***** SUPPLIED INFORMATION

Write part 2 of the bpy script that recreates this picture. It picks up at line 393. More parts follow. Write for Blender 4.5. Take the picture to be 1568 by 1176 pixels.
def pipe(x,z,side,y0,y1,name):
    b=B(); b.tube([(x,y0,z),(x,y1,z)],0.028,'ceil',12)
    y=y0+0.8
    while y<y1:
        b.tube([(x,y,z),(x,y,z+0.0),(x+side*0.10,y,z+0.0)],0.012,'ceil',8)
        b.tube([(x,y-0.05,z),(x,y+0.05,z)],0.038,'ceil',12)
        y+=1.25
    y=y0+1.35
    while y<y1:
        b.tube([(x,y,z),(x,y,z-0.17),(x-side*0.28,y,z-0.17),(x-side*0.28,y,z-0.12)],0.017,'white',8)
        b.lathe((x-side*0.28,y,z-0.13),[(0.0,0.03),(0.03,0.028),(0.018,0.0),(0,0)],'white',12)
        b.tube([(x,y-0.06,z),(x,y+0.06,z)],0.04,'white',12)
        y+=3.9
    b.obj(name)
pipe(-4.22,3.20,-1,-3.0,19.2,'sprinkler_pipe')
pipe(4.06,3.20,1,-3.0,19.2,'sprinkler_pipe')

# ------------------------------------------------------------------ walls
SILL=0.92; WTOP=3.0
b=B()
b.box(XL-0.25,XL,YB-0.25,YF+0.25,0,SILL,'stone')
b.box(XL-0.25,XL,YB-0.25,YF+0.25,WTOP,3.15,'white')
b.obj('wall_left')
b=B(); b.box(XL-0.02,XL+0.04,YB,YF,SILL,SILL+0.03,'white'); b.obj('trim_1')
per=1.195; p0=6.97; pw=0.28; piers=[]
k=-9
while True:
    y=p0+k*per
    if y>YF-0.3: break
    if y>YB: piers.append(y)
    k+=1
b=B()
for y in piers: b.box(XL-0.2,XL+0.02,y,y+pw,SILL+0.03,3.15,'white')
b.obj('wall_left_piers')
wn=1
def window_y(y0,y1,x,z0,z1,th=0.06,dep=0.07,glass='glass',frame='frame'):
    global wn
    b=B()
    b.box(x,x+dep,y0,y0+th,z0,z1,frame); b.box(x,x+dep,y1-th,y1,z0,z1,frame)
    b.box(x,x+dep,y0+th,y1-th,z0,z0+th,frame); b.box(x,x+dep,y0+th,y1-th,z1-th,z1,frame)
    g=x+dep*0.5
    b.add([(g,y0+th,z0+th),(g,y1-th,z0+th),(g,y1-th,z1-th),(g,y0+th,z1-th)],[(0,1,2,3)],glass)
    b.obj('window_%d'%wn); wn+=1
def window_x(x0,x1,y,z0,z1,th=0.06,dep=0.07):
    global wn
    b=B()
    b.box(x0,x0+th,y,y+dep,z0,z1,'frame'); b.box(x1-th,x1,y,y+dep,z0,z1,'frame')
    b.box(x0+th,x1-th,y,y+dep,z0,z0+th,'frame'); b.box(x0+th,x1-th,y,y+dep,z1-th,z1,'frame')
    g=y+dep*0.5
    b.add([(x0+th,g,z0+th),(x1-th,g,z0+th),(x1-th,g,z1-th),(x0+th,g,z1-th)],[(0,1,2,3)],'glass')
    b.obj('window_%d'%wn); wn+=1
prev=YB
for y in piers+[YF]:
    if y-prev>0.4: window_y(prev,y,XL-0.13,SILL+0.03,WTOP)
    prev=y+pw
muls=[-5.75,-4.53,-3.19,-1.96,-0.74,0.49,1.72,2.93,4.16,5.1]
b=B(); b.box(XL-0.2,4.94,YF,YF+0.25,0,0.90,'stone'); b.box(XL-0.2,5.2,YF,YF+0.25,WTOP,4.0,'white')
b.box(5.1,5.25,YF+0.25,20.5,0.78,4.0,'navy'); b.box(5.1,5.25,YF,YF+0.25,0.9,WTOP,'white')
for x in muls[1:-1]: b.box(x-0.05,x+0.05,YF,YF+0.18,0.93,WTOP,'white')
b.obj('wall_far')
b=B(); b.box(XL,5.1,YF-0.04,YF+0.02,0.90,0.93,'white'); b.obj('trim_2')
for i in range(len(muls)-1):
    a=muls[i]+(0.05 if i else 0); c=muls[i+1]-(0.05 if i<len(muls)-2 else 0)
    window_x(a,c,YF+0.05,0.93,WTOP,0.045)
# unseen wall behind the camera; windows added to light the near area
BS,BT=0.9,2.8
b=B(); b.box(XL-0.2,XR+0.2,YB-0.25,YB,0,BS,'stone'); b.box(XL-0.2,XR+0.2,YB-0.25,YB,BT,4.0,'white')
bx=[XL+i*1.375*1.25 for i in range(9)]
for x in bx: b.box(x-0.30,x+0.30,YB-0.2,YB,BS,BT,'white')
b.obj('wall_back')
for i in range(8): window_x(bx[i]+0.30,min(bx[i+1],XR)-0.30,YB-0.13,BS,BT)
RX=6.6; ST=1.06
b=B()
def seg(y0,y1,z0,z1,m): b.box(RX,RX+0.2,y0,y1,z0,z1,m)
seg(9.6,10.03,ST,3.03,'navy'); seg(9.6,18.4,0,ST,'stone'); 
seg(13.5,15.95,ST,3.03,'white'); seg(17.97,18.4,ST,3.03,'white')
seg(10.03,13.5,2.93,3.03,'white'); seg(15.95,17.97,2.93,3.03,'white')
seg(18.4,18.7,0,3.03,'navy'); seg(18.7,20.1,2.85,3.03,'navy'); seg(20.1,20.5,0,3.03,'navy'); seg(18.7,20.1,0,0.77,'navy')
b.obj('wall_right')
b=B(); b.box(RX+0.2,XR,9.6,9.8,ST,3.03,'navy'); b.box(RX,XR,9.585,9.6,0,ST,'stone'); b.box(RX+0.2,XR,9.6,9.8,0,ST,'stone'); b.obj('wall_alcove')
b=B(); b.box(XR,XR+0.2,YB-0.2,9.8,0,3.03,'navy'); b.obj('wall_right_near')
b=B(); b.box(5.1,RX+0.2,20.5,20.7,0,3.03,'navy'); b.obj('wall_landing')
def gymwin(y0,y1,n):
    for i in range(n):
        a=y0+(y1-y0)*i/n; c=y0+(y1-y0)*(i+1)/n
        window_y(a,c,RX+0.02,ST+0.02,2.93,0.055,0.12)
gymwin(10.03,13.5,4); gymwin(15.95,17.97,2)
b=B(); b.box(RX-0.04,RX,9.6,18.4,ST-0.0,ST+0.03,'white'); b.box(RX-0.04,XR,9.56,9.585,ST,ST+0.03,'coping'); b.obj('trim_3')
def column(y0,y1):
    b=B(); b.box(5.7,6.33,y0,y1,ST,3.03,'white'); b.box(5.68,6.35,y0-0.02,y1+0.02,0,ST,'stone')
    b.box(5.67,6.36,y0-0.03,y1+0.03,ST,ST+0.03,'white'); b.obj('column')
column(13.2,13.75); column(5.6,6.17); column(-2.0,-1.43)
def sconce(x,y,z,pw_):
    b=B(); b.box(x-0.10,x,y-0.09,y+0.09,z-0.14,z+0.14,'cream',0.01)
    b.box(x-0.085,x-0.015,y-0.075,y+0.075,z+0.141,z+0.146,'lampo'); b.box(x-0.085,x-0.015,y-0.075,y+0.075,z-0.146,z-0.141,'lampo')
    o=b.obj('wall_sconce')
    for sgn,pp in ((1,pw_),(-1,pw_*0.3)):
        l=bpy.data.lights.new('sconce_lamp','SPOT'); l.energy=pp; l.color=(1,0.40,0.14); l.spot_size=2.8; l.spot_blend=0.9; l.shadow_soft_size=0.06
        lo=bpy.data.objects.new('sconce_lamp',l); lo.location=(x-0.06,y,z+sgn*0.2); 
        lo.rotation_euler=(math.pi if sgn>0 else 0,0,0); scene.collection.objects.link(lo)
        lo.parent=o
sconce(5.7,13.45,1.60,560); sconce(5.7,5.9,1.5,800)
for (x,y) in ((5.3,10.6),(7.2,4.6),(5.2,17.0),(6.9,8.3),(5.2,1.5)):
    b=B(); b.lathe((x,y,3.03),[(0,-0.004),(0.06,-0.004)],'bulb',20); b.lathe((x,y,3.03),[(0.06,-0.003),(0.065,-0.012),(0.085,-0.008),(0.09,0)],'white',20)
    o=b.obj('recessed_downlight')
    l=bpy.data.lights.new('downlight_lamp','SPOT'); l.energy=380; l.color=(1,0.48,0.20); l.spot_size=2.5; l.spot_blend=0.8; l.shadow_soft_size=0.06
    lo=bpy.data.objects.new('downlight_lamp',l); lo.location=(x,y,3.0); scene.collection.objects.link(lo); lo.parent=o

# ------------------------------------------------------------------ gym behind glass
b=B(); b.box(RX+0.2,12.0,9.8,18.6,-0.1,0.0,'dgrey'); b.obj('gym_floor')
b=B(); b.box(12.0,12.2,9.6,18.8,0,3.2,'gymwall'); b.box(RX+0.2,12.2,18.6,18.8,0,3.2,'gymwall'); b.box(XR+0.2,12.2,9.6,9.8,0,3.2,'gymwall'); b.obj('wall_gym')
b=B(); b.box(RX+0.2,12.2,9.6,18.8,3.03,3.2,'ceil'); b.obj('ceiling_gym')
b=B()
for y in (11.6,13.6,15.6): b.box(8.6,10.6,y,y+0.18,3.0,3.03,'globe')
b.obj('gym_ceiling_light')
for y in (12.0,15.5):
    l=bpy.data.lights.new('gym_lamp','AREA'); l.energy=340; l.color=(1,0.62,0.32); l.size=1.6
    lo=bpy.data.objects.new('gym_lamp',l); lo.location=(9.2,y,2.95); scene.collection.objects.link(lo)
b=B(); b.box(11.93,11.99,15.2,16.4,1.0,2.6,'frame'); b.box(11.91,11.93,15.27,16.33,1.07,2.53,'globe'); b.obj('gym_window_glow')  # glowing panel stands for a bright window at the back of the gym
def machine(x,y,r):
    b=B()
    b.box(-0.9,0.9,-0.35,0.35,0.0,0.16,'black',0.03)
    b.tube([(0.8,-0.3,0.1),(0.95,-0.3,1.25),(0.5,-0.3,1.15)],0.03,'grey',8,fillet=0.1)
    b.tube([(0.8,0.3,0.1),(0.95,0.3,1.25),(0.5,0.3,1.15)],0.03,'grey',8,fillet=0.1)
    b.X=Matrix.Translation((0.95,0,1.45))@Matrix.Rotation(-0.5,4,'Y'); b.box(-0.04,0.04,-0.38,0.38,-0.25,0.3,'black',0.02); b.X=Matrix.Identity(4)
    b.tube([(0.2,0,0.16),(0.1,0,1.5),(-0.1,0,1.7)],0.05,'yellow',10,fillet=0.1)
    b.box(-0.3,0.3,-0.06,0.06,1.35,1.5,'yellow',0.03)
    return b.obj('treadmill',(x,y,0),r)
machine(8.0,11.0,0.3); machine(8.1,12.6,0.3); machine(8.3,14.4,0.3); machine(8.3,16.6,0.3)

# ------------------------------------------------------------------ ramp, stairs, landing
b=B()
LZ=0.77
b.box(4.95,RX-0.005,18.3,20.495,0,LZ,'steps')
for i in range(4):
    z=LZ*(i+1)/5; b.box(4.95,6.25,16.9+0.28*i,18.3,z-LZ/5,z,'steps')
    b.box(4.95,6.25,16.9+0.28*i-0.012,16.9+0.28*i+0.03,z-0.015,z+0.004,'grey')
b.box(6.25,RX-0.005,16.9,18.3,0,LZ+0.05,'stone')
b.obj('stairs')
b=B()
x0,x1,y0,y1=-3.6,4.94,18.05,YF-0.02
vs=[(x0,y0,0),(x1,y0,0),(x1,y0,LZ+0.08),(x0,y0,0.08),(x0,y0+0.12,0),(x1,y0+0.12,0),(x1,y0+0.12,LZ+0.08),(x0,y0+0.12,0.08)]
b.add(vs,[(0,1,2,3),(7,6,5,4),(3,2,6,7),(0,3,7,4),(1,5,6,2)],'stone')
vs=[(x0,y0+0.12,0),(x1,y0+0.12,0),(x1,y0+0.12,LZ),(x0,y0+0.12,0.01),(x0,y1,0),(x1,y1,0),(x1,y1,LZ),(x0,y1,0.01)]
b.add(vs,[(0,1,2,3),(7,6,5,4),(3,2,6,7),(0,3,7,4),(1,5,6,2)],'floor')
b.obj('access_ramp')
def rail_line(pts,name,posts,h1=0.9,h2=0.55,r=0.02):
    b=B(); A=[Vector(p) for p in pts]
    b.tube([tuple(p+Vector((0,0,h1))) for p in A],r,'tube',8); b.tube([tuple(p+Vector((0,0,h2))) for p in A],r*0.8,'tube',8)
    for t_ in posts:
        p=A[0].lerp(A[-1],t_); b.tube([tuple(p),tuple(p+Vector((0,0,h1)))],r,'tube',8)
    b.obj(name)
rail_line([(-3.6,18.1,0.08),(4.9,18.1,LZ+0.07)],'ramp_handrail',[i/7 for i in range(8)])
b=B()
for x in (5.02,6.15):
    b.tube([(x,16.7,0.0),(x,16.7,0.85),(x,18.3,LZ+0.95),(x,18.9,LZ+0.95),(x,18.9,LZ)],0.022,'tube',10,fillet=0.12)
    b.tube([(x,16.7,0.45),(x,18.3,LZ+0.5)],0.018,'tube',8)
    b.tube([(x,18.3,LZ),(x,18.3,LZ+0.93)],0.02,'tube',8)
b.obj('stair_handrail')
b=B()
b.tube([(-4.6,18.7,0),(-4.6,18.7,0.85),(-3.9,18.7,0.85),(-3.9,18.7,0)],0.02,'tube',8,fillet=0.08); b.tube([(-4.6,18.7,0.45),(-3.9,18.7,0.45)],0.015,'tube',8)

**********

AIM OF THE EXERCISE: Begin with the first line of the data above and, please, print each line exactly until you have printed the line containing "pipe(4.06,3.20,1,-3.0,19.2,'sprinkler_pipe')"; print nothing else.

WRITTEN ANSWER:
Write part 2 of the bpy script that recreates this picture. It picks up at line 393. More parts follow. Write for Blender 4.5. Take the picture to be 1568 by 1176 pixels.
def pipe(x,z,side,y0,y1,name):
    b=B(); b.tube([(x,y0,z),(x,y1,z)],0.028,'ceil',12)
    y=y0+0.8
    while y<y1:
        b.tube([(x,y,z),(x,y,z+0.0),(x+side*0.10,y,z+0.0)],0.012,'ceil',8)
        b.tube([(x,y-0.05,z),(x,y+0.05,z)],0.038,'ceil',12)
        y+=1.25
    y=y0+1.35
    while y<y1:
        b.tube([(x,y,z),(x,y,z-0.17),(x-side*0.28,y,z-0.17),(x-side*0.28,y,z-0.12)],0.017,'white',8)
        b.lathe((x-side*0.28,y,z-0.13),[(0.0,0.03),(0.03,0.028),(0.018,0.0),(0,0)],'white',12)
        b.tube([(x,y-0.06,z),(x,y+0.06,z)],0.04,'white',12)
        y+=3.9
    b.obj(name)
pipe(-4.22,3.20,-1,-3.0,19.2,'sprinkler_pipe')
pipe(4.06,3.20,1,-3.0,19.2,'sprinkler_pipe')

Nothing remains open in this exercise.